If you wrote it like this then it would matter :

for(i=0; i<5; i=j++) {
    printf("%d",i);
}

Would iterate once more than if written like this :

for(i=0; i<5; i=++j) {
    printf("%d",i);
}

Because in either case the increment is done after the body of the loop and thus doesn't affect any of the calculations of the loop. If the compiler is stupid, it might be slightly less efficient to use post-increment (because normally it needs to keep a copy of the pre value for later use), but I would expect any differences to be optimized away in this case.

It might be handy to think of how the for loop is implemented, essentially translated into a set of assignments, tests, and branch instructions. In pseudo-code the pre-increment would look like:

      set i = 0
test: if i >= 5 goto done
      call printf,"%d",i
      set i = i + 1
      goto test
done: nop

Post-increment would have at least another step, but it would be trivial to optimize away

      set i = 0
test: if i >= 5 goto done
      call printf,"%d",i
      set j = i   // store value of i for later increment
      set i = j + 1  // oops, we're incrementing right-away
      goto test
done: nop

Both i++ and ++i is executed after printf("%d", i) is executed at each time, so there's no difference.

The result of your code will be the same. The reason is that the two incrementation operations can be seen as two distinct function calls. Both functions cause an incrementation of the variable, and only their return values are different. In this case, the return value is just thrown away, which means that there's no distinguishable difference in the output.

However, under the hood there's a difference: The post-incrementation i++ needs to create a temporary variable to store the original value of i, then performs the incrementation and returns the temporary variable. The pre-incrementation ++i doesn't create a temporary variable. Sure, any decent optimization setting should be able to optimize this away when the object is something simple like an int, but remember that the ++-operators are overloaded in more complicated classes like iterators. Since the two overloaded methods might have different operations (one might want to output "Hey, I'm pre-incremented!" to stdout for example) the compiler can't tell whether the methods are equivalent when the return value isn't used (basically because such a compiler would solve the unsolvable halting problem), it needs to use the more expensive post-incrementation version if you write myiterator++.

Three reasons why you should pre-increment:

1. You won't have to think about whether the variable/object might have an overloaded post-incrementation method (for example in a template function) and treat it differently (or forget to treat it differently).
2. Consistent code looks better.
3. When someone asks you "Why do you pre-increment?" you'll get the chance to teach them about the halting problem and theoretical limits of compiler optimization. :)

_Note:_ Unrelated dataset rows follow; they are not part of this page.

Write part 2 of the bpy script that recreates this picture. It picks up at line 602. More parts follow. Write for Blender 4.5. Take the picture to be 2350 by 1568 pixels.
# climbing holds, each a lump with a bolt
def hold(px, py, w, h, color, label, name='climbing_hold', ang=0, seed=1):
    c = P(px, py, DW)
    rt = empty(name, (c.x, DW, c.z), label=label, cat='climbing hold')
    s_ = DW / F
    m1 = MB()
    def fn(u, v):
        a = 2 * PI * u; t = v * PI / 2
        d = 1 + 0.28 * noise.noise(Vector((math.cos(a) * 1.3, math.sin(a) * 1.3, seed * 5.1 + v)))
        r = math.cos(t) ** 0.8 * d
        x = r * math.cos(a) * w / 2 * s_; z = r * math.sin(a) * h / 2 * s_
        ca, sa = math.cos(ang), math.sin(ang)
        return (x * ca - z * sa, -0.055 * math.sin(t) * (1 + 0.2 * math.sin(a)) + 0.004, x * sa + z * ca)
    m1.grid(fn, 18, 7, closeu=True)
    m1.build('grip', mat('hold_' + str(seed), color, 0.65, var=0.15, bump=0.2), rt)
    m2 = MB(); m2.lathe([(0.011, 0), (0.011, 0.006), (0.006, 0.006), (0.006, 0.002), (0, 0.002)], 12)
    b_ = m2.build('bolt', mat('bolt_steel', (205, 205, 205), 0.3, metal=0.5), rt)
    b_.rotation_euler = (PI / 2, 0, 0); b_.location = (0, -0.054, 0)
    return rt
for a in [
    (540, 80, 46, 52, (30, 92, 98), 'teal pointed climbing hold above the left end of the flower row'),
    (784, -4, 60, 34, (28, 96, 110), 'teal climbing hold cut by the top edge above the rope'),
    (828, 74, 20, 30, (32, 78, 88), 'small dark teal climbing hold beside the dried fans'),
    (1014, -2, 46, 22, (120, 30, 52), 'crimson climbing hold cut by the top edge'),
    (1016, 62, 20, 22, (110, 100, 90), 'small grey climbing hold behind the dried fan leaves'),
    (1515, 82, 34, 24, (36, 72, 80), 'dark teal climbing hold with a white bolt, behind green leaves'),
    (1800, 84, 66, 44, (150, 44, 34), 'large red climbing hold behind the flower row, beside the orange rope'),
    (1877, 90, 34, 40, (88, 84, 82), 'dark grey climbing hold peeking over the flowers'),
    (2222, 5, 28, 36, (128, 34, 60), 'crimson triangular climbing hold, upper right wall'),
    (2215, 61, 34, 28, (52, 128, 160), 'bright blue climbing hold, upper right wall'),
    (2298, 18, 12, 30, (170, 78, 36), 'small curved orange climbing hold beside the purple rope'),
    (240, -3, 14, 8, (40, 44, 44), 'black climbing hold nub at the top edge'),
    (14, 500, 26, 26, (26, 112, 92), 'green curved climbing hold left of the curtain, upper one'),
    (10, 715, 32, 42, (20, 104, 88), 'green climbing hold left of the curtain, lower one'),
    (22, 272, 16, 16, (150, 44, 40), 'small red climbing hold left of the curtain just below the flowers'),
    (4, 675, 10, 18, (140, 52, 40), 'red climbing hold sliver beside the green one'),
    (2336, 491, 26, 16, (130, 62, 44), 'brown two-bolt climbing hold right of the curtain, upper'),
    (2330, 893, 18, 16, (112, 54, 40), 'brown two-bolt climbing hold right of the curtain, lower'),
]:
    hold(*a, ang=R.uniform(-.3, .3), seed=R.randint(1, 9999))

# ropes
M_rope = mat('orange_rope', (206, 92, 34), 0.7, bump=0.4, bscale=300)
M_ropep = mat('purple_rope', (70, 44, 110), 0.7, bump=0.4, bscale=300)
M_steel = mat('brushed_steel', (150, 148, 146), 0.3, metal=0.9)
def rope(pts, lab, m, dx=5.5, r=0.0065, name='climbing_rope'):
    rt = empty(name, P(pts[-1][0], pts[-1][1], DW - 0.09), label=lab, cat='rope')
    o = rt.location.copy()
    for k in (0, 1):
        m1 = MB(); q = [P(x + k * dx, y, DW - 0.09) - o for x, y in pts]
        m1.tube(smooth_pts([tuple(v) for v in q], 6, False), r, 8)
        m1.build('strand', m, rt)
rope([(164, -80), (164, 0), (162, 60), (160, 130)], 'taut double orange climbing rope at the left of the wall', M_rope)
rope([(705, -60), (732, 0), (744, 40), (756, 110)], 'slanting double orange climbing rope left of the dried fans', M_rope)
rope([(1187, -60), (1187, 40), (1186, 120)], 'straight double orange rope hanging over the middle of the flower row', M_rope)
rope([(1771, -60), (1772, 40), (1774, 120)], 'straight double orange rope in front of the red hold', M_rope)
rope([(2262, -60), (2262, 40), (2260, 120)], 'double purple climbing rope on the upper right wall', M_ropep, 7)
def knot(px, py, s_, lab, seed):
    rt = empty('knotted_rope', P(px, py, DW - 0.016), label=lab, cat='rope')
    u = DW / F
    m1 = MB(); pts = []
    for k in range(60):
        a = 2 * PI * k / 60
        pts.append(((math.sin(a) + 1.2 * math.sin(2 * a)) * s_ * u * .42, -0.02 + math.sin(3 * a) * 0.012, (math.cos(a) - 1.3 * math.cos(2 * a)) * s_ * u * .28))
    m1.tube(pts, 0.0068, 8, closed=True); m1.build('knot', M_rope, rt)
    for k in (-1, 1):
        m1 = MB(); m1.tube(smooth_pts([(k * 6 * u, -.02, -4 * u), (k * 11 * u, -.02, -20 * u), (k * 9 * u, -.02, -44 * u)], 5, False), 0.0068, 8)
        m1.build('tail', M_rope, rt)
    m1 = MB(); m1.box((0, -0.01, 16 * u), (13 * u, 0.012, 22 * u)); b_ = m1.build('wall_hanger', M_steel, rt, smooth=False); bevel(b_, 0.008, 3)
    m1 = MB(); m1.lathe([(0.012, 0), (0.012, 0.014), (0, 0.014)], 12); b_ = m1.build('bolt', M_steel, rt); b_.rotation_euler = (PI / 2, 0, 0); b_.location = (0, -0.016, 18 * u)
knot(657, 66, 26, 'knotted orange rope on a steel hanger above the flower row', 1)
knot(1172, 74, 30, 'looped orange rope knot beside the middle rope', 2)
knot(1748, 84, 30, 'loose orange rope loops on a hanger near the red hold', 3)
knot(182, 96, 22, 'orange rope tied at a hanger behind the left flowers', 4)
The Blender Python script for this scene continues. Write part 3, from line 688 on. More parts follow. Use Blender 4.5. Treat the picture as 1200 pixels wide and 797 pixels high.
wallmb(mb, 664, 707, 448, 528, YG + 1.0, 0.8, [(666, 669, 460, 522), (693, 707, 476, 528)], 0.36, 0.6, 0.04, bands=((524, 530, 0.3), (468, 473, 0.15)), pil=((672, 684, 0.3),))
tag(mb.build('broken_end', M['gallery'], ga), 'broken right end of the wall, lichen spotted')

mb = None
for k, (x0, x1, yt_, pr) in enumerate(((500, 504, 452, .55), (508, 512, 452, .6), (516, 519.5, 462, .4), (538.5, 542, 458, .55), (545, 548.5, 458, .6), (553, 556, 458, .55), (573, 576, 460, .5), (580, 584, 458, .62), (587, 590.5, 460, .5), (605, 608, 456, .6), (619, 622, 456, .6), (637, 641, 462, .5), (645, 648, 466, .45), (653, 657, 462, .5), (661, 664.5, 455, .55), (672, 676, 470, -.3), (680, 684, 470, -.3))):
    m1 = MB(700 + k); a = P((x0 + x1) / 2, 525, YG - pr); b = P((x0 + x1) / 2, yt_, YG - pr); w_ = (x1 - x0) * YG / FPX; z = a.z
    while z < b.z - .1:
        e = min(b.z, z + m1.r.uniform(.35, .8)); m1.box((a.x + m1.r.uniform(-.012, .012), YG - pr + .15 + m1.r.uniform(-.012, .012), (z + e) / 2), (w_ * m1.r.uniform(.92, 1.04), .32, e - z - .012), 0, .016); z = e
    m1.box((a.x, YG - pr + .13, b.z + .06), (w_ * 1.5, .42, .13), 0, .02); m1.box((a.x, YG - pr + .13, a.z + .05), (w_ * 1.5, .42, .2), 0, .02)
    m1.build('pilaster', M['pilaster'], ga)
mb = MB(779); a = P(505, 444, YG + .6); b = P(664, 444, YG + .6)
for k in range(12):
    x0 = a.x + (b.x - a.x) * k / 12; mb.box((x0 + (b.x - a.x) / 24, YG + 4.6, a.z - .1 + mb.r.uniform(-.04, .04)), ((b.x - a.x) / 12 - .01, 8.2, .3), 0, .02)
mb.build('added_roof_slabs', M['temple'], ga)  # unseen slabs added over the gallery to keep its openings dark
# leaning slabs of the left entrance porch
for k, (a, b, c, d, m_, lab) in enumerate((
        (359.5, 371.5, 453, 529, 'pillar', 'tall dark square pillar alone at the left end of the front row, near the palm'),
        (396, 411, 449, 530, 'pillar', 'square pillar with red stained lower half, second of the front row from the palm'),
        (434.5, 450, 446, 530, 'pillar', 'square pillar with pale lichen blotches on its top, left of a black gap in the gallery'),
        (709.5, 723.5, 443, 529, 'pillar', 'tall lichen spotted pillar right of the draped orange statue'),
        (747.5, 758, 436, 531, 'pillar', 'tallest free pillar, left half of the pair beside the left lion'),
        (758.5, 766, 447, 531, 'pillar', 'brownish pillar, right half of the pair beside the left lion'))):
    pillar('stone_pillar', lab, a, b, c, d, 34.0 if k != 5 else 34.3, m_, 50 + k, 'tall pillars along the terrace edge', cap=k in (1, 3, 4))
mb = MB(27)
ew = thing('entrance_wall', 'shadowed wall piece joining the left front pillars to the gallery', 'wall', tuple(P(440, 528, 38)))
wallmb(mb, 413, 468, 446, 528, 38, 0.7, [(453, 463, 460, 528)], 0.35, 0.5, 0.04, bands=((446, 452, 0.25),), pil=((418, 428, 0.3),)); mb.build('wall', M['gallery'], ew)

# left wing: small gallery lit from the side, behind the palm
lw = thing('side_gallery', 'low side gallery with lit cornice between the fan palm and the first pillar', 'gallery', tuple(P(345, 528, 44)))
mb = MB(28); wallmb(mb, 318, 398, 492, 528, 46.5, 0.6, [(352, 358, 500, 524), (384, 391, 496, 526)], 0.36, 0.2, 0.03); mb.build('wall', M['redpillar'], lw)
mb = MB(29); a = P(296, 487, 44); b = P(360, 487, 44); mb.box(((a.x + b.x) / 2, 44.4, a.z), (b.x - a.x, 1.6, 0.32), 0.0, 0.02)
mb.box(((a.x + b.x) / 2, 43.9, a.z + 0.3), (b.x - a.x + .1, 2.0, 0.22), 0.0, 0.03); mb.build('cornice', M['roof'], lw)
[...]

This is one of my favorite interview questions. I'll explain the answer first, and then tell you why I like the question.

Solution:

The answer is that both snippets print the numbers from 0 to 4, inclusive. This is because a for() loop is generally equivalent to a while() loop:

for (INITIALIZER; CONDITION; OPERATION) {
    do_stuff();
}

Can be written:

INITIALIZER;
while(CONDITION) {
    do_stuff();
    OPERATION;
}

You can see that the OPERATION is always done at the bottom of the loop. In this form, it should be clear that i++ and ++i will have the same effect: they'll both increment i and ignore the result. The new value of i is not tested until the next iteration begins, at the top of the loop.

Edit: Thanks to Jason for pointing out that this for() to while() equivalence does not hold if the loop contains control statements (such as continue) that would prevent OPERATION from being executed in a while() loop. OPERATION is always executed just before the next iteration of a for() loop.

Why it's a Good Interview Question

First of all, it takes only a minute or two if a candidate tells the the correct answer immediately, so we can move right on to the next question.

But surprisingly (to me), many candidates tell me the loop with the post-increment will print the numbers from 0 to 4, and the pre-increment loop will print 0 to 5, or 1 to 5. They usually explain the difference between pre- and post-incrementing correctly, but they misunderstand the mechanics of the for() loop.

In that case, I ask them to rewrite the loop using while(), and this really gives me a good idea of their thought processes. And that's why I ask the question in the first place: I want to know how they approach a problem, and how they proceed when I cast doubt on the way their world works.

At this point, most candidates realize their error and find the correct answer. But I had one who insisted his original answer was right, then changed the way he translated the for() to the while(). It made for a fascinating interview, but we didn't make an offer!

Hope that helps!

After evaluating i++ or ++i, the new value of i will be the same in both cases. The difference between pre- and post-increment is in the result of evaluating the expression itself.

++i increments i and evaluates to the new value of i.

i++ evaluates to the old value of i, and increments i.

The reason this doesn't matter in a for loop is that the flow of control works roughly like this:

1. test the condition
2. if it is false, terminate
3. if it is true, execute the body
4. execute the incrementation step

Because (1) and (4) are decoupled, either pre- or post-increment can be used.